Yesterday, just a few hours before Edmund Zagorski was scheduled to be executed, Tennessee Gov. Bill Haslam granted him a 10-day reprieve. It was just one of many significant developments in a week full of legal rulings and decisions.

In fact, Haslam’s reprieve was in response to a federal district judge’s earlier order barring the state from executing Zagorski by lethal injection after Zagorski had indicated he preferred to die in the electric chair. He preferred the latter because, his lawyer had said in an emailed statement, “10-18 minutes of drowning, suffocation, and chemical burning is unspeakable.”

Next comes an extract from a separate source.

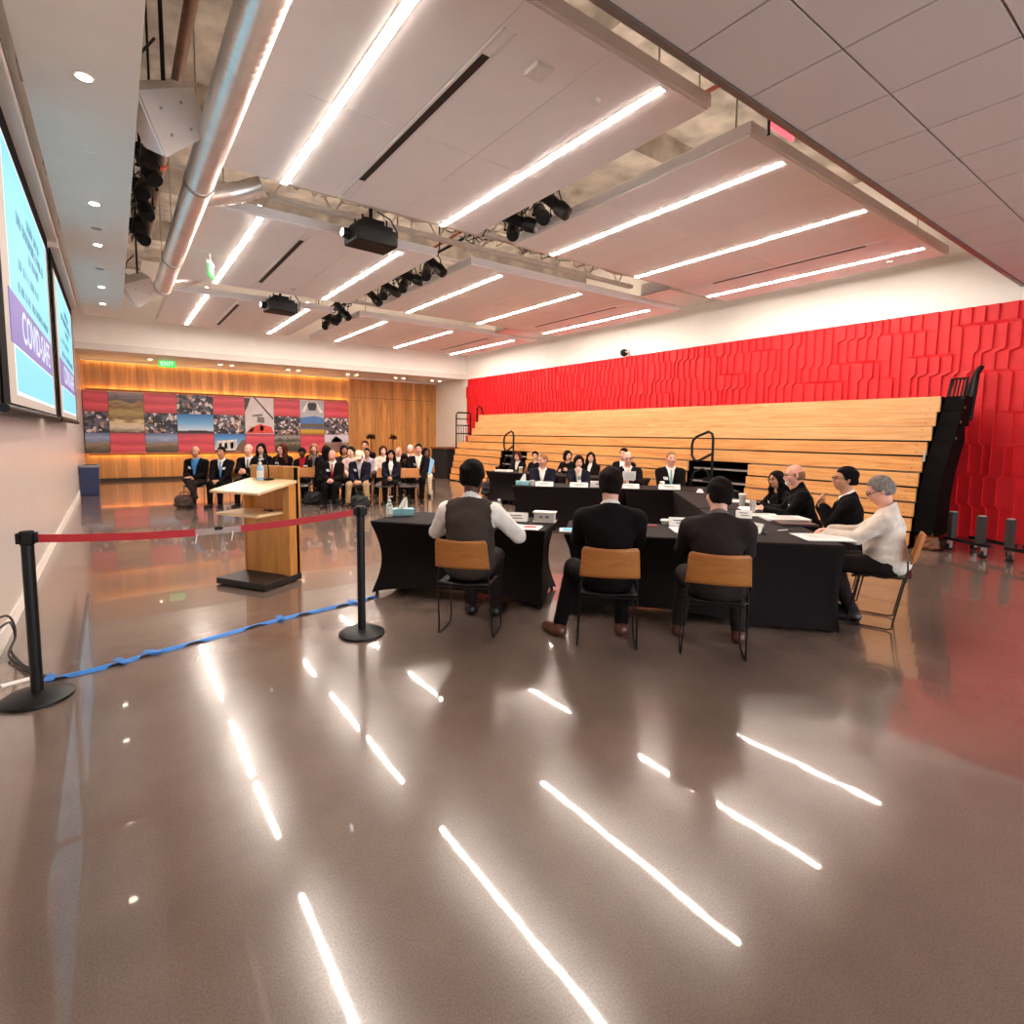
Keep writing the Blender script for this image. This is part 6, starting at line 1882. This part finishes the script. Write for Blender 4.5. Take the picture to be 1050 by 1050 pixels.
# --- the audience
AF = face(-0.515, -0.857)
g_ = None
aud = [
 ('balding person in blue shirt, legs crossed, beside a brown bag', (1.41, 13.31, 1.16), dict(skin='tan', hair='balding', hairc='black', topc='black', shirtc='blue', vneck=1.3, legc='charcoal', legs='cross', arms='lap', badge='r', fat=1.1)),
 ('dark haired person in black suit and light blue tie, hands joined', (1.86, 12.98, 1.15), dict(skin='tan', hair='short', hairc='black', topc='suit', shirtc='white', tiec='blue', arms='knees', badge='l', legs='flat')),
 ('tall bald person in black suit and grey tie, front audience row', (2.36, 12.76, 1.21), dict(skin='pink', hair='bald', hairc='sandy', topc='black', shirtc='white', tiec='grey', arms='clasp', badge='l', hyaw=-0.25)),
 ('grey haired person with red tie beside the capped person', (3.84, 11.71, 1.11), dict(skin='pink', hair='balding', hairc='grey', topc='suit', shirtc='white', tiec='red', arms='lap', badge='r', hpitch=0.2, legs='flat')),
 ('person in cream cap, navy blazer and khaki trousers, head bowed', (4.37, 11.53, 1.10), dict(skin='tan', hair='cap', hairc='dark', topc='navy', shirtc='plaid', legc='khaki', arms='knees', badge='r', hpitch=0.75, lean=0.2, legs='wide', shoem=SHOE_B)),
 ('dark haired person with badge behind the tall bald person', (2.82, 13.72, 1.2), dict(sex='f', skin='light', hair='long', hairc='black', topc='black', top='cardigan', shirtc='pink', arms='lap', badge='r')),
 ('auburn haired person in dark clothes leaning sideways behind the lectern', (3.19, 13.33, 1.21), dict(sex='f', skin='light', hair='long', hairc='auburn', top='sweater', topc='black', arms='lap', badge='r', htilt=-0.2, hyaw=-0.5)),
 ('dark skinned person in red top and black jacket behind the empty chairs', (3.57, 13.05, 1.12), dict(sex='f', skin='dark', hair='bun', hairc='black', top='cardigan', topc='black', shirtc='red', vneck=1.4, arms='lap', badge='l', hpitch=0.3)),
 ('sandy long haired person in black with grey scarf behind the empty chairs', (4.19, 14.2, 1.185), dict(sex='f', skin='pink', hair='long', hairc='sandy', top='cardigan', topc='black', shirtc='grey', arms='lap', badge='r')),
 ('black haired person turned away behind the person with the red tie', (4.0, 12.53, 1.15), dict(sex='f', skin='brown', hair='long', hairc='black', top='sweater', topc='black', arms='lap', hyaw=1.6)),
 ('pale faced person far back behind the person with the red tie', (4.18, 13.25, 1.17), dict(sex='m', skin='pink', hair='short', hairc='brown', topc='suit', shirtc='white', arms='lap')),
 ('dark haired person in white blouse behind the capped person', (4.56, 12.54, 1.15), dict(sex='f', skin='pale', hair='bun', hairc='dark', top='sweater', topc='pink', arms='lap', hyaw=-0.3, hpitch=0.1)),
 ('dark curly haired person far back left of the white blouse', (4.70, 13.42, 1.16), dict(sex='f', skin='tan', hair='bob', hairc='dark', top='sweater', topc='dark', arms='lap', hyaw=0.5)),
 ('person with black hair in lilac shirt right behind the cream cap', (5.23, 13.25, 1.1), dict(sex='m', skin='tan', hair='short', hairc='black', top='shirt', topc='lilac', arms='lap')),
 ('dark suited person sitting farthest back against the timber wall', (5.52, 14.1, 1.26), dict(skin='pink', hair='short', hairc='brown', topc='black', shirtc='white', arms='lap')),
 ('dark bob haired person in pale top behind the empty front chairs', (5.5, 12.85, 1.16), dict(sex='f', skin='pale', hair='bob', hairc='auburn', top='sweater', topc='offwhite', arms='lap', hyaw=0.3)),
 ('dark haired person in navy jacket and white top behind empty chairs', (5.16, 11.60, 1.1), dict(sex='f', skin='tan', hair='long', hairc='black', top='cardigan', topc='navy', shirtc='white', vneck=1.3, arms='lap')),
 ('pink bald person half hidden near the white haired person', (5.97, 12.95, 1.13), dict(skin='pink', hair='balding', hairc='white', top='suit', topc='navy', shirtc='white', arms='lap')),
 ('dark haired person bending down beside the moustached person', (5.86, 12.37, 0.985), dict(sex='f', skin='brown', hair='long', hairc='dark', top='sweater', topc='black', arms='knees', hpitch=0.8, lean=0.5)),
 ('white haired person in pale shirt behind the moustached person', (6.64, 13.63, 1.16), dict(skin='pink', hair='short', hairc='white', top='shirt', topc='offwhite', arms='lap', hyaw=0.5)),
 ('moustached person in black suit and white shirt at the right end of the audience', (5.90, 11.68, 1.228), dict(skin='pink', hair='short', hairc='dark', topc='black', shirtc='white', tiec='cream', vneck=1.25, arms='knees', badge='r', beard=None, fat=1.12)),
 ('dark haired person in pale blue sleeves at the outer end of the audience', (6.50, 12.46, 1.115), dict(sex='f', skin='brown', hair='bob', hairc='black', top='sweater', topc='sky', legc='cream', arms='knees', hyaw=0.6)),
]
for lab, hd_, kw in aud:
    kw = dict(kw)
    a_ = kw.pop('rz', AF)
    person(lab, hd_, a_, h=0.0125, seat_label='plywood chair under the ' + lab[:52].rsplit(' ', 1)[0].rstrip(','), **{**dict(legc='black'), **kw})
# empty front-row chairs
for (x, y), lab in (((2.92, 12.62), 'empty plywood chair half hidden behind the lectern, left one'), ((3.36, 12.32), 'empty plywood chair just right of the lectern'),
                    ((4.93, 11.42), 'empty plywood chair beside the capped person'), ((5.38, 11.10), 'empty plywood chair at the end of the front row')):
    chair(x, y, AF, lab)

# --- bags on the floor by the audience
def bag(loc, rz, lab, m, s=1.0):
    t = thing('bag', lab, 'bag', loc, rz)
    v, f = sdf_mesh([ell((0, 0, 0.13), (0.2, 0.1, 0.13), None, 0.05), ell((0, 0, 0.06), (0.21, 0.11, 0.06), None, 0.04), cap((-0.12, 0, 0.2), (0.12, 0, 0.21), 0.05, 0.05, 0.05)], 0.012, cut=lambda X, Y, Z: 0.001 - Z + 0 * X, wob=0.006)
    np_mesh('body', v, f, m, t, s)
    MB().tube([(-0.09 * s, 0, 0.22 * s), (-0.08 * s, 0.0, 0.31 * s), (0, 0, 0.345 * s), (0.08 * s, 0, 0.31 * s), (0.09 * s, 0, 0.22 * s)], 0.012 * s, 8).build('handle', m, t, smooth=True)
    return t
bag((1.15, 13.0, 0), AF + 0.3, 'brown leather bag on the floor at the feet of the balding person', mat('brown_bag', (72, 46, 32), 0.5, var=0.3, bump=0.3, bscale=10))
bag((4.22, 11.12, 0), AF, 'black bag on the floor between the feet of the capped person', mat('black_bag', (18, 13, 13), 0.7, bump=0.3, bscale=10))
bag((3.55, 12.2, 0), AF + 0.5, 'black bag on the floor under the empty chair right of the lectern', MATS['black_bag'], 1.1)
bag((9.56, 2.70, 0), D(80), 'brown bag lying on the floor at the dark end of the bleacher', mat('tan_brown_bag', (120, 70, 36), 0.5, var=0.3, bump=0.3, bscale=10), 0.8)
bag((7.95, 11.65, 0), D(20), 'black bag standing high at the left aisle steps of the bleacher', MATS['black_bag'], 1.5)
t = thing('cup', 'white paper cup on the floor at the right end of the audience', 'cup', (6.68, 12.5, 0))
MB().lathe([(0.03, 0), (0.042, 0.12), (0.045, 0.125), (0.038, 0.12), (0.028, 0.01)], n=14).build('body', PAPER, t, smooth=True)
# --- two dark leafy plants above the audience
for (x, y, z), lab in (((7.9, 19.6, 1.52), 'dark leafy plant top behind the audience, left one'), ((8.75, 19.5, 1.5), 'dark leafy plant top behind the audience, right one')):
    t = thing('potted_plant', lab, 'plant', (x, y, 0))
    MB().lathe([(0.13, 0), (0.17, 0.02), (0.2, 0.34), (0.19, 0.36), (0.16, 0.3)], n=18).build('pot', BLACK_PLASTIC, t, smooth=True)
    MB().tube([(0, 0, 0.28), (0.02, 0.01, 0.9), (0, 0, z - 0.1)], 0.018, 8).build('stem', mat('plant_stem', (70, 44, 30), 0.7), t, smooth=True)
    lf = MB(); r_ = random.Random(int(x * 10))
    for k in range(70):
        a = r_.uniform(0, 2 * PI); el_ = r_.uniform(-0.3, 1.3); L_ = r_.uniform(0.12, 0.24)
        d = Vector((math.cos(a) * math.cos(el_), math.sin(a) * math.cos(el_), math.sin(el_)))
        s_ = d.orthogonal().normalized() * 0.04
        o = Vector((0, 0, z - 0.1))
        lf.add([o, o + d * L_ * 0.5 + s_, o + d * L_, o + d * L_ * 0.5 - s_, o + d * L_ * 0.5 + d.orthogonal().cross(d).normalized() * 0.012], [(0, 1, 4), (1, 2, 4), (2, 3, 4), (3, 0, 4)])
    lf.build('leaves', mat('dark_leaf', (46, 26, 18), 0.6, var=0.3), t)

But the state refused his request. Although the law permits death row prisoners who were convicted before 1999 to choose between lethal injection and the electric chair, prison officials said he had decided too late, and his only option was lethal injection. But District Judge Aleta Trauger then ruled Zagorski was entitled to a hearing on his request.

Haslam said the ‘reprieve will give the state enough time to prepare for an execution via electric chair,” the Washington Post reported

Finally, a few hours after Haslam announced Zagorski’s reprieve, the U.S. Supreme Court vacated a stay the U.S. Court of Appeals for the Sixth Circuit had granted in Zagorski’s case on Wednesday, based on the merits of his claims that he received inadequate assistance of counsel during his trial and sentencing (with Justices Breyer and Sotomayor dissenting).

The 63-year-old Zagorski was sentenced to death in 1984 for the murder of John Dotson and Jimmy Porter in April 1983 during a drug deal.